Project Miller was our free technology preview that allowed you to optimize and validate your design before you built it. Project Miller helped you improve results with 3D printing. Is my model geometry printable? What changes can be made to improve it? What will the printed part look like? Like the ultimate Print Preview, Miller enabled you to inspect your model, visualize how it will print, and identify problems in advance. Project Miller has ended.
When a technology preview ends, one of three things can happen:
- Another technology preview can spring up to allow the team to continue to get feedback.
- The technology can graduate from Autodesk Labs and appear in another form such as a bonafide product or beta.
- The technology preview can retire. It is not necessarily dead. It is just not available at the moment. The technology may resurface at a later date, perhaps in another form.
Such is the case with Project Miller. It is in retirement at this time. The 3D print preview technology is being considered for inclusion in other forms, but as a stand-alone application, Project Miller is riding off into the sunset. Thanks to everyone who participated in the project.
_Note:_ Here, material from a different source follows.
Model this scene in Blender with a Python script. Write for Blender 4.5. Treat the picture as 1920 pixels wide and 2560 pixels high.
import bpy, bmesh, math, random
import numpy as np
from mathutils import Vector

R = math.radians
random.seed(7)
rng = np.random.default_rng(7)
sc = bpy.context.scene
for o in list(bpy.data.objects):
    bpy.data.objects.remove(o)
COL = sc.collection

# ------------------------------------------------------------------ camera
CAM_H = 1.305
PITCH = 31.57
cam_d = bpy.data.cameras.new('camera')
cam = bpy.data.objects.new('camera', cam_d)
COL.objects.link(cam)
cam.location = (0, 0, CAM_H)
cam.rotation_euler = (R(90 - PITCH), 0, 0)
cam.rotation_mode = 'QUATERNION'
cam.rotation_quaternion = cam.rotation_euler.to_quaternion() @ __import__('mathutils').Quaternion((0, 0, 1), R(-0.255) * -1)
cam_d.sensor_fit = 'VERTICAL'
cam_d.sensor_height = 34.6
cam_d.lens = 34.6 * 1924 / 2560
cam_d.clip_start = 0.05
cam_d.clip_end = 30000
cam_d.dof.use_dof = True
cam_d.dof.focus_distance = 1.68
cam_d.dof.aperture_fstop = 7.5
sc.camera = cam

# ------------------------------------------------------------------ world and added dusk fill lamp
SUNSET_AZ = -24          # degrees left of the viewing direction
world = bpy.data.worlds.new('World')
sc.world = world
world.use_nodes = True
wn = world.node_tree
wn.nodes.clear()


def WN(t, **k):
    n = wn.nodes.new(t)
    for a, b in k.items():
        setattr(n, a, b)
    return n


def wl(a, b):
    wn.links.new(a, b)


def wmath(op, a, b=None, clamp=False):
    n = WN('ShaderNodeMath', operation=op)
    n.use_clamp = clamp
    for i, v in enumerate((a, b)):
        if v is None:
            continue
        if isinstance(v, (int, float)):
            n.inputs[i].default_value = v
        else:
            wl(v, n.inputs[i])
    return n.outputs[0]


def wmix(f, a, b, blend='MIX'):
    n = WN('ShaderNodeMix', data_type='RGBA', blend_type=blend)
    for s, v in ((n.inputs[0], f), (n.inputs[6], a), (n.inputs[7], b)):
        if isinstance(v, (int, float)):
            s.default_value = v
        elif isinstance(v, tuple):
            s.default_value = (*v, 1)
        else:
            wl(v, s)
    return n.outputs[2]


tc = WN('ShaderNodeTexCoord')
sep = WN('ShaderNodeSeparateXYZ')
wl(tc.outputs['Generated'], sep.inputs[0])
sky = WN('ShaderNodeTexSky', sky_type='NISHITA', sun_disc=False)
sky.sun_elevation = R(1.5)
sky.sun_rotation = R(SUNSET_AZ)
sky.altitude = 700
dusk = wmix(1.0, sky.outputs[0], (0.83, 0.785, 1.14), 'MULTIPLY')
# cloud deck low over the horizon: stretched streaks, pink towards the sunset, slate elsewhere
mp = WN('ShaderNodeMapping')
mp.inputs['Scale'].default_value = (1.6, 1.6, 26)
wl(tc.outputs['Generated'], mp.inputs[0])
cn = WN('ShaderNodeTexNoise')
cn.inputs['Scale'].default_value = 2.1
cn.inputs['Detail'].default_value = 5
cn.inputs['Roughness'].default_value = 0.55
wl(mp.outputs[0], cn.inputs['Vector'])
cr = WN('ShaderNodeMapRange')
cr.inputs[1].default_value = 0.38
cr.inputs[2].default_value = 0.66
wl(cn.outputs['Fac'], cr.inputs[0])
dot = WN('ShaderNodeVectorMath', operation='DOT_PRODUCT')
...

Technology previews are not intended for production use. After all, they're still in the early preview stage. They are in their infancy and are not fully baked. We are realists and recognize that some customers use them at their own risk. Technology previews are like taste tests at malls. We let people take a sip of Pepsi and a sip of Coke and tell us which one they like better. Regardless of which one they prefer, we are not necessarily promising to deliver a lifetime supply of soda. Sometimes people hate the taste of both!
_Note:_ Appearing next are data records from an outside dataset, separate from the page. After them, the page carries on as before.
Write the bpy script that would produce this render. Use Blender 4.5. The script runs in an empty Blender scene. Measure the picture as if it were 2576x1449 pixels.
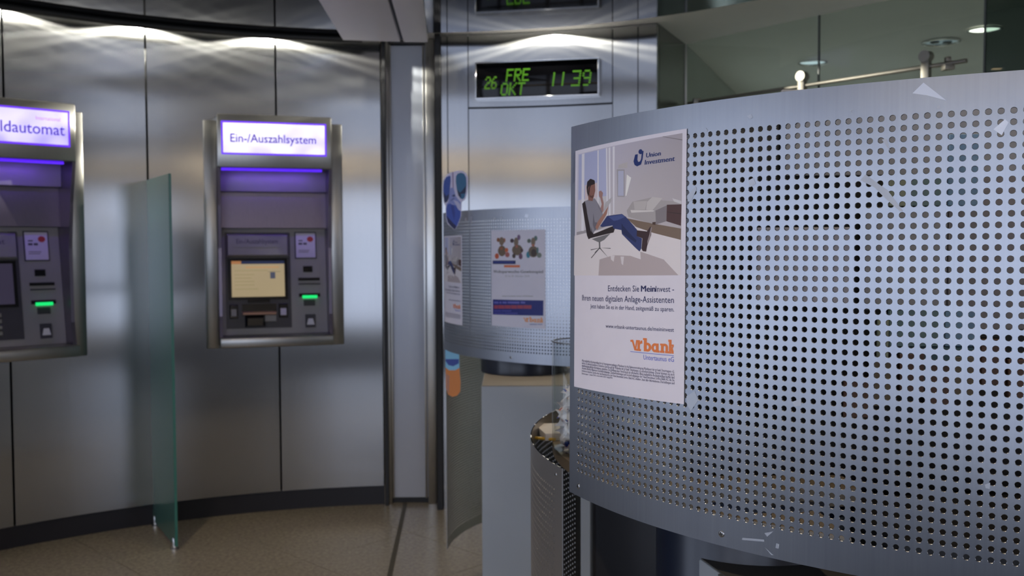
import bpy, bmesh, math, random
from math import sin, cos, pi, radians
from mathutils import Vector, Matrix, noise
from mathutils.geometry import tessellate_polygon
random.seed(7)
SC = bpy.context.scene
COL = SC.collection
R_ = radians

# ------------------------------------------------------------------ camera, sky, lights, exposure
EYE = 1.40
cam_d = bpy.data.cameras.new('camera'); cam = bpy.data.objects.new('camera', cam_d); COL.objects.link(cam)
cam_d.sensor_width = 36.0; cam_d.lens = 2450 / 2576 * 36.0
cam_d.clip_start = 0.05; cam_d.clip_end = 200
cam.location = (0, 0, EYE)
PITCH, ROLL = 0.042, -0.004
_f = Vector((0, cos(PITCH), -sin(PITCH))); _u = Vector((0, sin(PITCH), cos(PITCH))); _r = Vector((1, 0, 0))
_r2 = _r * cos(ROLL) + _u * sin(ROLL); _u2 = _u * cos(ROLL) - _r * sin(ROLL)
cam.rotation_euler = Matrix((( _r2.x, _u2.x, -_f.x), (_r2.y, _u2.y, -_f.y), (_r2.z, _u2.z, -_f.z))).to_euler()
cam_d.dof.use_dof = True; cam_d.dof.focus_distance = 0.93; cam_d.dof.aperture_fstop = 13.0
SC.camera = cam

w = bpy.data.worlds.new('daylight'); SC.world = w; w.use_nodes = True
bg = w.node_tree.nodes['Background']; bg.inputs[0].default_value = (0.70, 0.79, 1.0, 1); bg.inputs[1].default_value = 1.9

SC.view_settings.view_transform = 'Standard'; SC.view_settings.look = 'None'
SC.view_settings.gamma = 1.0; SC.view_settings.use_curve_mapping = False
SC.view_settings.exposure = 0.32
SC.cycles.use_denoising = True
SC.cycles.max_bounces = 10; SC.cycles.transparent_max_bounces = 16
SC.cycles.sample_clamp_indirect = 6.0
SC.cycles.blur_glossy = 0.5
SC.cycles.caustics_reflective = True; SC.cycles.caustics_refractive = False

def light(name, kind, loc, target, energy, color, **kw):
    d = bpy.data.lights.new(name, kind); d.energy = energy; d.color = color
    for k, v in kw.items(): setattr(d, k, v)
    o = bpy.data.objects.new(name, d); COL.objects.link(o); o.location = loc
    o.rotation_euler = (Vector(target) - Vector(loc)).to_track_quat('-Z', 'Y').to_euler()
    return o
WARM = (1.0, 0.80, 0.56); WHITE = (1.0, 0.96, 0.82)
CX, CY, RW = -0.40, 2.45, 2.82          # the round room: centre and radius of the steel wall
CZ = 2.49                                # dark ceiling
def cyl(a_deg, r, z=0.0):
    a = R_(a_deg); return Vector((CX + r * sin(a), CY + r * cos(a), z))
# daylight enters through the tall front windows behind the camera: portals guide the sampling
for x, y, tx, ty, wd in ((-3.8, -4.05, -3.8, 0, 2.2), (-1.325, -4.05, -1.325, 0, 2.15), (.675, -4.05, .675, 0, 1.35), (-5.15, -1.0, 0, -1.0, 5.4), (5.15, -2.8, 0, -2.8, 2.2)):
    p = light('window_portal', 'AREA', (x, y, 1.31), (tx, ty, 1.31), 1.0, (1, 1, 1), shape='RECTANGLE', size=wd, size_y=2.18)
    p.data.cycles.is_portal = True
# wall-washing spots hidden in the slot between ceiling and wall
for a, r, e in ((-56.5, 2.70, 1), (-43.2, 2.70, 1), (-30.6, 2.70, 1.0), (-17.9, 2.70, 0.9), (12.9, 2.60, 1.2)):
    o = light('wall_washer', 'SPOT', cyl(a, r, 2.512), cyl(a, r, 0), 165 * e, WHITE, spot_size=R_(160), spot_blend=0.04, shadow_soft_size=0.012)
    # batwing reflector: most light leaves at grazing angles, in rings
    d = o.data; d.use_nodes = True; nt = d.node_tree; em = [n for n in nt.nodes if n.type == 'EMISSION'][0]
    tc = nt.nodes.new('ShaderNodeTexCoord'); sp = nt.nodes.new('ShaderNodeSeparateXYZ'); ab = nt.nodes.new('ShaderNodeMath'); ab.operation = 'ABSOLUTE'
    cr = nt.nodes.new('ShaderNodeValToRGB'); cr.color_ramp.interpolation = 'LINEAR'; el = cr.color_ramp.elements
    el[0].position = 0; el[0].color = (1, 1, 1, 1); el[1].position = 1; el[1].color = (.022,) * 3 + (1,)
    for p_, v_ in ((.225, .9), (.245, .34), (.275, .34), (.29, .75), (.325, .6), (.345, .16), (.44, .11), (.455, .20), (.475, .20), (.49, .07), (.585, .05), (.60, .10), (.62, .10), (.635, .035)):
        e_ = el.new(p_); e_.color = (v_, v_, v_, 1)
    nt.links.new(tc.outputs['Normal'], sp.inputs[0]); nt.links.new(sp.outputs[2], ab.inputs[0]); nt.links.new(ab.outputs[0], cr.inputs[0]); nt.links.new(cr.outputs[0], em.inputs['Strength'])
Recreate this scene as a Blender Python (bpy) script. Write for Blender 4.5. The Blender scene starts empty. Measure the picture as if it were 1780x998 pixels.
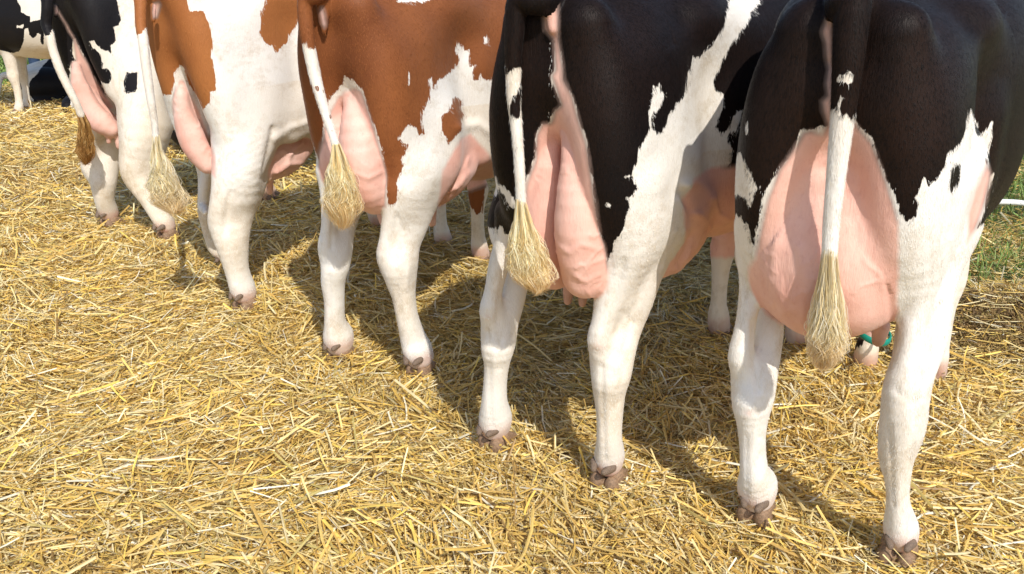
import bpy, math, random
import numpy as np

# ------------------------------------------------------------------ camera, light, exposure
SC = bpy.context.scene
COL = SC.collection
CAM_H, PITCH, FPX = 1.5, math.radians(20.4), 1500.0
cam = bpy.data.cameras.new('camera'); camo = bpy.data.objects.new('camera', cam); COL.objects.link(camo)
cam.sensor_width = 36; cam.lens = 36 * FPX / 1780; cam.clip_start = .05; cam.clip_end = 1000
camo.location = (0, 0, CAM_H); camo.rotation_euler = (math.pi / 2 - PITCH, 0, 0)
SC.camera = camo
SUN_BEARING, SUN_EL = math.radians(-20), math.radians(45)     # bearing the light travels towards
world = bpy.data.worlds.new('World'); SC.world = world; world.use_nodes = True
wn = world.node_tree; sky = wn.nodes.new('ShaderNodeTexSky'); sky.sky_type = 'NISHITA'; sky.sun_disc = False
sky.sun_elevation = SUN_EL; sky.sun_rotation = SUN_BEARING + math.pi
wn.links.new(sky.outputs[0], wn.nodes['Background'].inputs[0]); wn.nodes['Background'].inputs[1].default_value = .15
sl = bpy.data.lights.new('sun', 'SUN'); sl.energy = 3.75; sl.angle = math.radians(.55); sl.color = (1, .955, .88)
so = bpy.data.objects.new('sun', sl); COL.objects.link(so)
from mathutils import Vector
so.rotation_euler = Vector((math.sin(SUN_BEARING) * math.cos(SUN_EL), math.cos(SUN_BEARING) * math.cos(SUN_EL), -math.sin(SUN_EL))).to_track_quat('-Z', 'Y').to_euler()
SC.view_settings.view_transform = 'Standard'; SC.view_settings.look = 'None'; SC.view_settings.exposure = 0.29; SC.view_settings.gamma = 1
SC.view_settings.use_curve_mapping = False
SC.cycles.max_bounces = 6

rng = np.random.default_rng(7); random.seed(7)

# ------------------------------------------------------------------ helpers
def tag(o, label=None, cat=None, group=None, kind=None):
    for k, v in (('label', label), ('category', cat), ('group', group), ('kind', kind)):
        if v: o[k] = v
    return o
def mesh_obj(name, V, Fc, mat, parent=None, smooth=True, attrs=None, cols=None):
    me = bpy.data.meshes.new(name)
    V = np.asarray(V, np.float32); Fc = np.asarray(Fc, np.int32); n = Fc.shape[1]
    me.vertices.add(len(V)); me.vertices.foreach_set('co', V.ravel())
    me.loops.add(Fc.size); me.loops.foreach_set('vertex_index', Fc.ravel())
    me.polygons.add(len(Fc)); me.polygons.foreach_set('loop_start', np.arange(0, Fc.size, n, dtype=np.int32))
    me.polygons.foreach_set('loop_total', np.full(len(Fc), n, np.int32))
    me.polygons.foreach_set('use_smooth', np.full(len(Fc), smooth))
    me.update(calc_edges=True)
    for k, v in (attrs or {}).items():
        a = me.attributes.new(k, 'FLOAT', 'POINT'); a.data.foreach_set('value', np.asarray(v, np.float32))
    if cols is not None:
        a = me.attributes.new('tint', 'FLOAT_COLOR', 'POINT')
        c = np.ones((len(V), 4), np.float32); c[:, :3] = cols; a.data.foreach_set('color', c.ravel())
    me.materials.append(mat)
    o = bpy.data.objects.new(name, me); COL.objects.link(o); o.parent = parent
    return o

# ---- node helper
class NT:
    def __init__(s, name):
        s.m = bpy.data.materials.new(name); s.m.use_nodes = True; s.t = s.m.node_tree; s.b = s.t.nodes['Principled BSDF']
    def n(s, typ, **kw):
        x = s.t.nodes.new('ShaderNode' + typ)
        for k, v in kw.items():
            if k[0] == 'i' and k[1:].isdigit(): s.put(x.inputs[int(k[1:])], v)
            elif k.startswith('in_'): s.put(x.inputs[k[3:]], v)
            else: setattr(x, k, v)
        return x
    def put(s, inp, v):
        if isinstance(v, bpy.types.NodeSocket): s.t.links.new(v, inp)
        else: inp.default_value = v
    def math(s, op, a, b=0.0, c=None, clamp=False):
        x = s.n('Math', operation=op, i0=a, i1=b, use_clamp=clamp)
        if c is not None: s.put(x.inputs[2], c)
        return x.outputs[0]
    def noise(s, scale, detail=3, rough=.5, vec=None):
        x = s.n('TexNoise'); x.inputs['Scale'].default_value = scale; x.inputs['Detail'].default_value = detail; x.inputs['Roughness'].default_value = rough
        if vec is not None: s.put(x.inputs['Vector'], vec)
        return x.outputs[0]
    def mix(s, f, a, b):
        x = s.n('Mix', data_type='RGBA'); s.put(x.inputs[0], f)
        for i, v in ((6, a), (7, b)):
            if isinstance(v, tuple) and len(v) == 3: v = v + (1,)
            s.put(x.inputs[i], v)
        return x.outputs[2]
    def ramp(s, v, lo, hi, a=0.0, b=1.0):
        x = s.n('MapRange', i0=v, i1=lo, i2=hi, i3=a, i4=b); x.clamp = True; return x.outputs[0]
    def attr(s, n): return s.n('Attribute', attribute_name=n)
    def mapping(s, sc, coord='Object'):
        tc = s.n('TexCoord'); x = s.n('Mapping'); s.put(x.inputs[0], tc.outputs[coord]); x.inputs['Scale'].default_value = sc; return x.outputs[0]
    def bump(s, h, strength, dist):
        x = s.n('Bump'); x.inputs['Strength'].default_value = strength; x.inputs['Distance'].default_value = dist; s.put(x.inputs['Height'], h); return x.outputs[0]
    def set(s, **kw):
        for k, v in kw.items():
            k = k.replace('_', ' ')
            if isinstance(v, tuple) and len(v) == 3: v = v + (1,)
            s.put(s.b.inputs[k], v)
        return s.m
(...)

We make technology previews available via Autodesk Labs so people can give us feedback. Most customers try them on test projects. If the technology preview works for them — great. If it does not work for them, no harm/no foul, since the customers are only playing with the technology on test projects. Since technology previews have an end date that is published at the onset of the technology preview, customers try them on projects that end before the technology preview ends. Technology previews have a specific end date so no one confuses them with perpetual functionality that is associated with a product offering or subscription service. In fact, technology previews are offered for free to Subscription customers, non-Subscription customers, and educational users alike. When the previews end, I don't have a way to re-activate them. It's not part of the Labs process.
A retirement party is alive in the lab.